[START RECORDED DATA]
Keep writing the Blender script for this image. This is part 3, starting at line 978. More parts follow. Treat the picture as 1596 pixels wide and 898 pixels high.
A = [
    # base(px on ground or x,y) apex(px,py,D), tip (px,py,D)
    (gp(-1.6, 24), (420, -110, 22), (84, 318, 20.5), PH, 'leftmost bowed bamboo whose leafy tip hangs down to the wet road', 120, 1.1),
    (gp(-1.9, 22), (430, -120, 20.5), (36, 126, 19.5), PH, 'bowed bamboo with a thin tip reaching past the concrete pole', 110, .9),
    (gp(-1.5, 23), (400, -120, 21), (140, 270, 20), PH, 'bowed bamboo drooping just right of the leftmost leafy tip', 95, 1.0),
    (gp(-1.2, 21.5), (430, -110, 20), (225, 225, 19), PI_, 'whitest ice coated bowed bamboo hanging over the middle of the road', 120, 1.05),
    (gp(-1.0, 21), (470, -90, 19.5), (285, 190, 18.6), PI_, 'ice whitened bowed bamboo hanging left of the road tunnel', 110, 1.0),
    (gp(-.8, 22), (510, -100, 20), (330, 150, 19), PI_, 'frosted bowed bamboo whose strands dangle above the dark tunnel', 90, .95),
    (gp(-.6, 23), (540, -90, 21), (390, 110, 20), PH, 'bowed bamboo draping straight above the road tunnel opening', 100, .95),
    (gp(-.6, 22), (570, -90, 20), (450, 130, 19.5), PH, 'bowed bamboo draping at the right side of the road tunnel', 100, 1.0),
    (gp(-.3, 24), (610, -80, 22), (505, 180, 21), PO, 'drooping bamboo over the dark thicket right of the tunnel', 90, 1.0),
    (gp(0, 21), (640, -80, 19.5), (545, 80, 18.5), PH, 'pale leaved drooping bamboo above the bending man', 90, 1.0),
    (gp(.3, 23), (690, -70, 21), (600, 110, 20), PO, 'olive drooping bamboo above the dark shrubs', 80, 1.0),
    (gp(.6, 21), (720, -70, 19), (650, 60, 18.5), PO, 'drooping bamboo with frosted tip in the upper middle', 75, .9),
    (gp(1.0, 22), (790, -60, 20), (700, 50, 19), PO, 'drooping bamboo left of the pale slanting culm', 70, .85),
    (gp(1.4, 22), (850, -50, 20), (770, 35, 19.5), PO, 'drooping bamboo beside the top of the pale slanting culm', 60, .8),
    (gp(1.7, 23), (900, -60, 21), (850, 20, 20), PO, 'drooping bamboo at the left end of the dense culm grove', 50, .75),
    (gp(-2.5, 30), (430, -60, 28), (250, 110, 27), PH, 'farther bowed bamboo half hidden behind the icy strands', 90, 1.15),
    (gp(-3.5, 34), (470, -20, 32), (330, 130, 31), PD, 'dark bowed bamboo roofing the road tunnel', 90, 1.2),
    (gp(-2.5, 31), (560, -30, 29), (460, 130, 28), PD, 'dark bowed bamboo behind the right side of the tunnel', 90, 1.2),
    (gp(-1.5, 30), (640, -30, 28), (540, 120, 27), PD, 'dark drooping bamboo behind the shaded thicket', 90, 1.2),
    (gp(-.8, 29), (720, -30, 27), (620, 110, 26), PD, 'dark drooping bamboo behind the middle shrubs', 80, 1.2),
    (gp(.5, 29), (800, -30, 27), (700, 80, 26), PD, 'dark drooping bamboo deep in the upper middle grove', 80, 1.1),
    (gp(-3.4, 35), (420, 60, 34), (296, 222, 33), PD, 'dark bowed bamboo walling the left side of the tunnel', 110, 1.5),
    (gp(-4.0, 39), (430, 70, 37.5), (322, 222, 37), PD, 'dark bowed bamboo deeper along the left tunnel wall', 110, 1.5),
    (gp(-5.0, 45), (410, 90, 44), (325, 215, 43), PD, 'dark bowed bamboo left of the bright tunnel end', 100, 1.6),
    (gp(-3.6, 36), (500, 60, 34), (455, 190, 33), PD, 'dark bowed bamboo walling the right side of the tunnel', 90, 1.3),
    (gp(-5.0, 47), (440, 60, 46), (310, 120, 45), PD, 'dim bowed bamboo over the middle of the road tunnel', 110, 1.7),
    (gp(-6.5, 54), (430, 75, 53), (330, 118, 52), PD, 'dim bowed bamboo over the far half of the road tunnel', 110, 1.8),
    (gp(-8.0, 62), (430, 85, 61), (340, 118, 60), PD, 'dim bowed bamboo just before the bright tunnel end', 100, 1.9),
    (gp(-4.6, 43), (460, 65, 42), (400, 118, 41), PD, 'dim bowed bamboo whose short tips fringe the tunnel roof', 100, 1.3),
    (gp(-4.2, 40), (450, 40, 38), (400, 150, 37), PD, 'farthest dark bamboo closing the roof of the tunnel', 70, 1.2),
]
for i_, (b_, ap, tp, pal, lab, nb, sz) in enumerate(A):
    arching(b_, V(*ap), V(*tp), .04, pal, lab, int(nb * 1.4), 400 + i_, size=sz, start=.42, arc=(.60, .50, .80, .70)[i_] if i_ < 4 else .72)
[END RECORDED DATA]
### JOB
Copy out the whole listing exactly.

### COMPLETED EXERCISE
Keep writing the Blender script for this image. This is part 3, starting at line 978. More parts follow. Treat the picture as 1596 pixels wide and 898 pixels high.
A = [
    # base(px on ground or x,y) apex(px,py,D), tip (px,py,D)
    (gp(-1.6, 24), (420, -110, 22), (84, 318, 20.5), PH, 'leftmost bowed bamboo whose leafy tip hangs down to the wet road', 120, 1.1),
    (gp(-1.9, 22), (430, -120, 20.5), (36, 126, 19.5), PH, 'bowed bamboo with a thin tip reaching past the concrete pole', 110, .9),
    (gp(-1.5, 23), (400, -120, 21), (140, 270, 20), PH, 'bowed bamboo drooping just right of the leftmost leafy tip', 95, 1.0),
    (gp(-1.2, 21.5), (430, -110, 20), (225, 225, 19), PI_, 'whitest ice coated bowed bamboo hanging over the middle of the road', 120, 1.05),
    (gp(-1.0, 21), (470, -90, 19.5), (285, 190, 18.6), PI_, 'ice whitened bowed bamboo hanging left of the road tunnel', 110, 1.0),
    (gp(-.8, 22), (510, -100, 20), (330, 150, 19), PI_, 'frosted bowed bamboo whose strands dangle above the dark tunnel', 90, .95),
    (gp(-.6, 23), (540, -90, 21), (390, 110, 20), PH, 'bowed bamboo draping straight above the road tunnel opening', 100, .95),
    (gp(-.6, 22), (570, -90, 20), (450, 130, 19.5), PH, 'bowed bamboo draping at the right side of the road tunnel', 100, 1.0),
    (gp(-.3, 24), (610, -80, 22), (505, 180, 21), PO, 'drooping bamboo over the dark thicket right of the tunnel', 90, 1.0),
    (gp(0, 21), (640, -80, 19.5), (545, 80, 18.5), PH, 'pale leaved drooping bamboo above the bending man', 90, 1.0),
    (gp(.3, 23), (690, -70, 21), (600, 110, 20), PO, 'olive drooping bamboo above the dark shrubs', 80, 1.0),
    (gp(.6, 21), (720, -70, 19), (650, 60, 18.5), PO, 'drooping bamboo with frosted tip in the upper middle', 75, .9),
    (gp(1.0, 22), (790, -60, 20), (700, 50, 19), PO, 'drooping bamboo left of the pale slanting culm', 70, .85),
    (gp(1.4, 22), (850, -50, 20), (770, 35, 19.5), PO, 'drooping bamboo beside the top of the pale slanting culm', 60, .8),
    (gp(1.7, 23), (900, -60, 21), (850, 20, 20), PO, 'drooping bamboo at the left end of the dense culm grove', 50, .75),
    (gp(-2.5, 30), (430, -60, 28), (250, 110, 27), PH, 'farther bowed bamboo half hidden behind the icy strands', 90, 1.15),
    (gp(-3.5, 34), (470, -20, 32), (330, 130, 31), PD, 'dark bowed bamboo roofing the road tunnel', 90, 1.2),
    (gp(-2.5, 31), (560, -30, 29), (460, 130, 28), PD, 'dark bowed bamboo behind the right side of the tunnel', 90, 1.2),
    (gp(-1.5, 30), (640, -30, 28), (540, 120, 27), PD, 'dark drooping bamboo behind the shaded thicket', 90, 1.2),
    (gp(-.8, 29), (720, -30, 27), (620, 110, 26), PD, 'dark drooping bamboo behind the middle shrubs', 80, 1.2),
    (gp(.5, 29), (800, -30, 27), (700, 80, 26), PD, 'dark drooping bamboo deep in the upper middle grove', 80, 1.1),
    (gp(-3.4, 35), (420, 60, 34), (296, 222, 33), PD, 'dark bowed bamboo walling the left side of the tunnel', 110, 1.5),
    (gp(-4.0, 39), (430, 70, 37.5), (322, 222, 37), PD, 'dark bowed bamboo deeper along the left tunnel wall', 110, 1.5),
    (gp(-5.0, 45), (410, 90, 44), (325, 215, 43), PD, 'dark bowed bamboo left of the bright tunnel end', 100, 1.6),
    (gp(-3.6, 36), (500, 60, 34), (455, 190, 33), PD, 'dark bowed bamboo walling the right side of the tunnel', 90, 1.3),
    (gp(-5.0, 47), (440, 60, 46), (310, 120, 45), PD, 'dim bowed bamboo over the middle of the road tunnel', 110, 1.7),
    (gp(-6.5, 54), (430, 75, 53), (330, 118, 52), PD, 'dim bowed bamboo over the far half of the road tunnel', 110, 1.8),
    (gp(-8.0, 62), (430, 85, 61), (340, 118, 60), PD, 'dim bowed bamboo just before the bright tunnel end', 100, 1.9),
    (gp(-4.6, 43), (460, 65, 42), (400, 118, 41), PD, 'dim bowed bamboo whose short tips fringe the tunnel roof', 100, 1.3),
    (gp(-4.2, 40), (450, 40, 38), (400, 150, 37), PD, 'farthest dark bamboo closing the roof of the tunnel', 70, 1.2),
]
for i_, (b_, ap, tp, pal, lab, nb, sz) in enumerate(A):
    arching(b_, V(*ap), V(*tp), .04, pal, lab, int(nb * 1.4), 400 + i_, size=sz, start=.42, arc=(.60, .50, .80, .70)[i_] if i_ < 4 else .72)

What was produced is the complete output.